As her spotlight refocuses into scrutiny befitting a candidate for the highest political job – a first for a member of the immediate royal family – here’s a look at what’s known about the 67-year-old’s circuitous route to becoming the prime minister nominee of the Thai Raksa Chart party.

Ubolratana was born in Lausanne, Switzerland on April 5, 1951, the eldest child of Rama IX and Queen Sirikit. Part of her royal name is “Ubolrat,” a name meaning “glass lotus” that was derived from her maternal grandmother, Bua Kitiyakara.

Ubolratana’s parents nicknamed her Pay, short for poupee, the French word for doll. To her siblings, His Majesty King Rama X and Princess Sirindhorn, she is known as “P’Ying.” In the media and Thai households, she is called her Tul Kramom, a title denoting the offspring of a reigning queen.

She attended Bangkok’s Chitralada School, one of the most exclusive schools in the country that was founded for royal enrollment. After graduating, she went to study at the Massachusetts Institute of Technology in Cambridge, Massachusetts, the same city where her father, King Bhumibol, was born in 1927.

By all accounts she was dear to Rama IX, and her decision to renounce her title to marry a student she met there strained their relationship.

On Aug. 19, 1972, Ubolratana married Peter Jensen at All Souls Episcopal Church in San Diego, California. Both were 21. As a student, she had gone by Julie Mahidol, and after her wedding used the name Julie Jensen.

In an announcement of their wedding, she told the New York Times back then:

“I just couldn’t be a person. But now, am no longer royalty and am free.”

She went on to graduate in 1973 with bachelor’s degrees in biochemistry and mathematics. She would later complete a master’s degree in public health at UCLA.

Ubolrat became a mother in 1981 upon the birth of Ploypailin Jensen. Over the next few years, she and Jensen had two more children, Poom Jensen and Sirikitiya “Mai” Jensen.

The couple divorced in 1998 after 26 years of marriage. She returned to Thailand in 2001 and enthusiastically re-embraced royal life. She soon became a household name for her colorful fashion sense and the launch of an anti-drug foundation she maintains to this day. She also acted in various soap operas, films, hosted TV shows and kept everyone up to date with her life on Instagram.

Read: Top Moments of Ubolratana: Singing, Acting, Instagramming

Other than her well-known To Be Number One foundation, she has also launched the Cheewit Sodsai Foundation, a community center foundation in the Deep South, and the Miracle of Life Foundation, which promotes welfare and education through youth development programs.
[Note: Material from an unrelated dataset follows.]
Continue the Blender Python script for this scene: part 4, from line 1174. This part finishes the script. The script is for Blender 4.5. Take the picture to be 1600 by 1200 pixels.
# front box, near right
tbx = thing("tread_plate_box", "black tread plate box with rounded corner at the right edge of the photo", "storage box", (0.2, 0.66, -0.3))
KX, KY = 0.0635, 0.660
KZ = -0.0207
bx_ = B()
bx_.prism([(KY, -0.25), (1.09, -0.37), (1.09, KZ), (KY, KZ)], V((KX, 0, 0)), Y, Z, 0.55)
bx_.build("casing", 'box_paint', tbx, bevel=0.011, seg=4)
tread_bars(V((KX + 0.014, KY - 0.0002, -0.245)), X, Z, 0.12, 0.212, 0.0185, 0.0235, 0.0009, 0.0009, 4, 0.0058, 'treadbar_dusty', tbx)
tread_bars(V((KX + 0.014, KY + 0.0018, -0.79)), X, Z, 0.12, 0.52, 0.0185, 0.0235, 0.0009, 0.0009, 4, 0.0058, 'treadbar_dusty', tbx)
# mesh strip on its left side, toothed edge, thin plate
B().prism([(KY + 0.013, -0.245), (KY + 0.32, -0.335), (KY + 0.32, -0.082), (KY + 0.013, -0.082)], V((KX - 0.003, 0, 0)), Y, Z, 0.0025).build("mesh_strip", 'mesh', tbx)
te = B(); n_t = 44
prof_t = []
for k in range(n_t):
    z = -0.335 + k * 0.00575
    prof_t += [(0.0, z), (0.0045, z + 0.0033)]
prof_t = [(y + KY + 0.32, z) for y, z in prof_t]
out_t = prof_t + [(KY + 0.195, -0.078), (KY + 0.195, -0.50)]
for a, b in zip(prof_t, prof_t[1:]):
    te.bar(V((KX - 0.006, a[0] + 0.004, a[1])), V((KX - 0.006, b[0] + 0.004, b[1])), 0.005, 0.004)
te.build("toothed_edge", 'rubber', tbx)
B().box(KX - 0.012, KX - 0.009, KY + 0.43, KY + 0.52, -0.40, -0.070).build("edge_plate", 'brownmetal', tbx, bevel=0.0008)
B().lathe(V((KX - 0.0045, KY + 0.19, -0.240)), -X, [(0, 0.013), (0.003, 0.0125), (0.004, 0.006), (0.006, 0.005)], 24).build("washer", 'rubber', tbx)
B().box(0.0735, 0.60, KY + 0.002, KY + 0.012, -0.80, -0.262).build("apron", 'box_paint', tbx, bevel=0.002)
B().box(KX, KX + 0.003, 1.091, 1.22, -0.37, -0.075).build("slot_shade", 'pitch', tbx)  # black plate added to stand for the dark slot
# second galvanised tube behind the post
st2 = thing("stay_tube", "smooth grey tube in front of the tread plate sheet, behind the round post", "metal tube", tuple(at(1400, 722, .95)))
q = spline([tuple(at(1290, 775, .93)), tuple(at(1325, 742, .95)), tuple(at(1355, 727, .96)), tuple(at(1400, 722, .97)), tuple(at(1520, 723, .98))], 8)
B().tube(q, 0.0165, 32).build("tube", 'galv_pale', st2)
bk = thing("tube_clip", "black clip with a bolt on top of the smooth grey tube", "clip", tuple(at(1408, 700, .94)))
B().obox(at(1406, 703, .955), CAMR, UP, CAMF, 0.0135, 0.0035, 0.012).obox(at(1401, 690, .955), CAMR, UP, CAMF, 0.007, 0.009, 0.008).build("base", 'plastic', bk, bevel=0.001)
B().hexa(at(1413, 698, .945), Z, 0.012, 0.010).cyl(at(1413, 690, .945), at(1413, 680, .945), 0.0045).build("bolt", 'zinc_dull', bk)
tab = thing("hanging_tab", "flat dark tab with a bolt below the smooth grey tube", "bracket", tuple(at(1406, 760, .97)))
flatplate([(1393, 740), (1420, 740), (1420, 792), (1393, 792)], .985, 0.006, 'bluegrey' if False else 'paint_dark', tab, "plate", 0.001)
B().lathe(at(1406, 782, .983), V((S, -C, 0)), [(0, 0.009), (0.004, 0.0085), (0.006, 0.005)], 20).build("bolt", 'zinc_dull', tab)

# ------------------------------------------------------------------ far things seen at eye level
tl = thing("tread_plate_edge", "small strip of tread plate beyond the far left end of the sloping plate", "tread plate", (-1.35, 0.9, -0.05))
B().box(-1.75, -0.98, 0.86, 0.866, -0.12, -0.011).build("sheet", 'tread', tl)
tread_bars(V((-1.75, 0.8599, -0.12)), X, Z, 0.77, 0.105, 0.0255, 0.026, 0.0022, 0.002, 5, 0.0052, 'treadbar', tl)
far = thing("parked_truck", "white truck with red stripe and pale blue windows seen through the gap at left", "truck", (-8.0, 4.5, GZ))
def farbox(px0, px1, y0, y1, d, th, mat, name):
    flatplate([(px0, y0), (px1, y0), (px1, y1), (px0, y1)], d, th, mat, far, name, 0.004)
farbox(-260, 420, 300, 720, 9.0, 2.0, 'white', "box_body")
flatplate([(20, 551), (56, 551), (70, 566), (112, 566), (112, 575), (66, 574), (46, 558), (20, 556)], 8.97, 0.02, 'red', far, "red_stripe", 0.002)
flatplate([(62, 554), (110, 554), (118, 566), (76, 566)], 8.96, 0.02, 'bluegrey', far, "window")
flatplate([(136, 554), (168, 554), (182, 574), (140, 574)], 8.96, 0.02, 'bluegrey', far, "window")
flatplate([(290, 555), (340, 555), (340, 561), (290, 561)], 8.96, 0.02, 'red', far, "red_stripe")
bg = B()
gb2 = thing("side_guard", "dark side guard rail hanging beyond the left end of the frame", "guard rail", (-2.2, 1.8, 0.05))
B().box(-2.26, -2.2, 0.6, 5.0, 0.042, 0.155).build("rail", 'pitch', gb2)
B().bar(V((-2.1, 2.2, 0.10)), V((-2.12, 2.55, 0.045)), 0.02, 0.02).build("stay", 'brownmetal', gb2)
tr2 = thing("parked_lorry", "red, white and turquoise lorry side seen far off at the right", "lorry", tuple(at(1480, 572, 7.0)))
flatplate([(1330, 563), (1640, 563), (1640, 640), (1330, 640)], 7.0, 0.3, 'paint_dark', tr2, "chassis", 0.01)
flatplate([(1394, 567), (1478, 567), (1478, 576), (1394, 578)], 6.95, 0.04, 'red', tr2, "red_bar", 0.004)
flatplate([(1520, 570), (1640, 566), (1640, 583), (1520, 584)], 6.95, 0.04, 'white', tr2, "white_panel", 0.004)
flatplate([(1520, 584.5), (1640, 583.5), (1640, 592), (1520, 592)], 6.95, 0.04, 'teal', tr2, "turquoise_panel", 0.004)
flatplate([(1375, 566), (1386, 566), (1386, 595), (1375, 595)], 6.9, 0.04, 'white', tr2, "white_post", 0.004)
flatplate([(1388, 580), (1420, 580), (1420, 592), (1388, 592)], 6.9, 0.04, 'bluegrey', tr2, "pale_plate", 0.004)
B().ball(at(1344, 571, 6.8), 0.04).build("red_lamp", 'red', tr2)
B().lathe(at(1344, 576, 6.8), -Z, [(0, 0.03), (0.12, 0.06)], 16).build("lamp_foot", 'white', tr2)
Tragedy struck her family three years after her return. While on a family vacation in Phang Nga province in 2004, a massive tsunami struck. Poom, who was autistic, was among the thousands to be killed.

“It was the most heartbreaking incident, but I had to move on,” she would later say in a televised interview. “And if I had to live, I had to live a good life. I had to succeed and live a prosperous life.”

Following his death, his mother founded the Khun Poom Foundation, a royal charity to help children with autism and disabilities.

Her oldest daughter, Ploypailin, followed her into entertainment and appeared in a television drama. A pianist and soprano singer, she married David Wheeler in 2009. She lives in Thailand and the pair and have three children; Maximus Wheeler, Leonardo Wheeler and Airy Wheeler.

Sirikitiya, 33, holds a degree in history and occasionally attends functions with her mother or aunt Princess Sirindhorn.

Athletically, Ubolratana enjoys sailing and raced with her father on many occasions while at their Klai Kangwon Palace. At the 1967 Southeast Asian Peninsular Games, she and her father sailed across the finish line in first place, even after a wind change forced them to take a roundabout route, with Rama IX’s dinghy overturning many times during the race. They earned the gold medal for Thailand in OK dinghy class, he in a TH27 and she in a TH18.

Queen Sirikit awarded them the gold medal on Dec.16, 1967. Since then, Dec. 16 is Thailand’s National Sport Day.